Now the government is looking toward a more stable future, and revisiting environmental questions formerly left hanging. At a projected cost of $100 million, the Dal Lake clean-up program includes the construction of Srinagar's first modern sewage system and the relocation of an estimated 50,000 people who live within the lake on natural and man-made islands. The authorities insist the lake cannot sustain a population of this size, and have returned to the long-planned project to relocate the "Dal dwellers" to colonies on the outskirts of Srinagar.

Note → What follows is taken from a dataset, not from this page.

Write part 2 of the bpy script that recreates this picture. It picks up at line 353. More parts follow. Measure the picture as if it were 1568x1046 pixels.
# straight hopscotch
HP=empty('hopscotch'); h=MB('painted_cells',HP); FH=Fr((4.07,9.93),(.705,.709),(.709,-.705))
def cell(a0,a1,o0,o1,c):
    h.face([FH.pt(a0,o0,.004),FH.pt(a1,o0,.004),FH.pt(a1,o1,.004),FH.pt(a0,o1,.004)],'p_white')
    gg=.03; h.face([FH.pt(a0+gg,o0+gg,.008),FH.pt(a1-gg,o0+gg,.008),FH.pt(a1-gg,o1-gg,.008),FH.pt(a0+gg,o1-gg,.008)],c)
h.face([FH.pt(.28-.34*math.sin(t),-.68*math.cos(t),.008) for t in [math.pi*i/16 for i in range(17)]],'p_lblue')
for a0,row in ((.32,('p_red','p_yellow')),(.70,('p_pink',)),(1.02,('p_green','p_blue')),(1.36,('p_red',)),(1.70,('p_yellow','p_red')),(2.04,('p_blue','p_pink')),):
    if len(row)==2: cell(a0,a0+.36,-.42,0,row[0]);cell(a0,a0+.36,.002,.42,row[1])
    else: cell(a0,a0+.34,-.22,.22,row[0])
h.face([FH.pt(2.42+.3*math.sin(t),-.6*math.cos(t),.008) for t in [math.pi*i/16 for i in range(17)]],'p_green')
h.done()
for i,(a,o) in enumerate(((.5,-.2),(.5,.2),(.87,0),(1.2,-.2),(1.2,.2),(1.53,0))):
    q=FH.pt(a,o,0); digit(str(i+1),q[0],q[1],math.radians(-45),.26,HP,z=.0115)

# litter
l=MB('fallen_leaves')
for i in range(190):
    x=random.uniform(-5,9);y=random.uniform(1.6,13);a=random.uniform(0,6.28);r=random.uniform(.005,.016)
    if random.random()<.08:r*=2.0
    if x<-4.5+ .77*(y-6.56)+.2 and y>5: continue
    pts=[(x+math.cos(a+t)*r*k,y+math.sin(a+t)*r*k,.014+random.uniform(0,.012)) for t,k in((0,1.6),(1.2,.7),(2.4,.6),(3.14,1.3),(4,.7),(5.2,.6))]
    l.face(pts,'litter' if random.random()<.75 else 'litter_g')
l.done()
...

Dal dwellers are some of Srinagar's poorest residents, earning on average about $40 per month, according to one NGO's report. The majority of the residents within the lake say they would relocate given proper compensation for their homes and the promise of new employment, as many depend on the lake for jobs, from catering to tourists to farming. When they move to colonies six miles away from the lake and the city center, few opportunities for employment exist. Even with the compensation package they receive from the government, most can't afford to build new houses comparable to those they had on the lake. The government has so far evicted nearly 1,200 of the 4800 families they are set to move to the colonies. But rather than the tidy new communities that had been promised, these colonies are now known as Srinagar's first slums, replete with the stench of open sewage system that drains into Dal, raising questions about just what the relocation has accomplished
Relocated from Bad to Worse
Two years ago, 65 year-old Ghulam Hadr Tand, his wife, and three children were assigned to a colony three miles from Dal. From what the family could bring with them from the lake, Tand built a shack with the sheet metal scraps from their former home. "We were living in impoverished conditions within the lake," says Tand, a carpet weaver by trade. His fingers worked their way across an 8-foot wide loom holding a Kashmiri rug. "We were told we'd have better conditions if we moved out. But we're worse off."